Personally, I favor the speed. I also favor the 640x480 resolution. 4-bit color is not too bad. It's a tough choice between 4 or 8-bit color...

Instead of two independent memory chips, and intermediate solution is to use two parallel banks, and make a 32 bit interface. This doubles throughput at the cost of about 20 pins. Of course, this doesn't get rid of the CPU/video contention, but it makes the periods smaller.

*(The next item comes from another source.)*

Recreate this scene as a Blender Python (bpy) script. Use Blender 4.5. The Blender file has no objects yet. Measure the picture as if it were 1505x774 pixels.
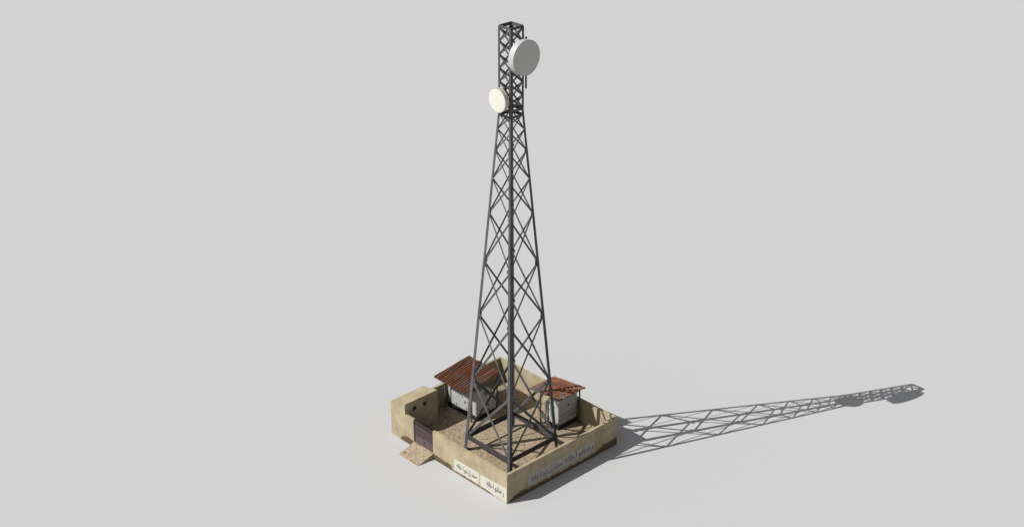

As far as the choice between resolution, color depth and bandwidth, this is something that you can always decide later, or change from one application to another. By putting everything inside the FPGA, it's really flexible. It's even possible to support different video modes at the same time, and have the CPU configure the mode run-time. You could even switch to a 40x25 text-only mode, using 2 block RAMs, and no external memory.

Arlet wrote:
Instead of two independent memory chips, and intermediate solution is to use two parallel banks, and make a 32 bit interface. This doubles throughput at the cost of about 20 pins. Of course, this doesn't get rid of the CPU/video contention, but it makes the periods smaller...

Then why not use 2 external 16-bit wide SDRAMs side by side? They are cheap @4.86ea...
So far, the basic design with the 65Org16 core and all pins brought out, there are 48 remaining pins, if I'm reading the "bonded IOB's remaining" correctly. (Just an observation/correction, I've noticed the version of the S6 we're using does have 2 MCB's)

I'm presently putting together an IC list which I'll post soon, so I can get a grasp on the design and layout and to solidify current pricing.

Parts list will change over time. The 50MHz oscillator will most likely change. It's cheaper to buy a lower frequency and use the frequency multiplier in the FPGA. It has PLLs, in addition to the DCMs, which I'll have to investigate.

--missing pic needs updating---

The CS4954 doesn't take a 27MHz crystal, but a 27MHz clock input. The easiest would be to let the FPGA provide that clock.

If you don't feed 27MHz into the CS4594, you need a colorburst crystal instead, which is 3.5795455 MHz for NTSC, and 3.579611 MHz for PAL.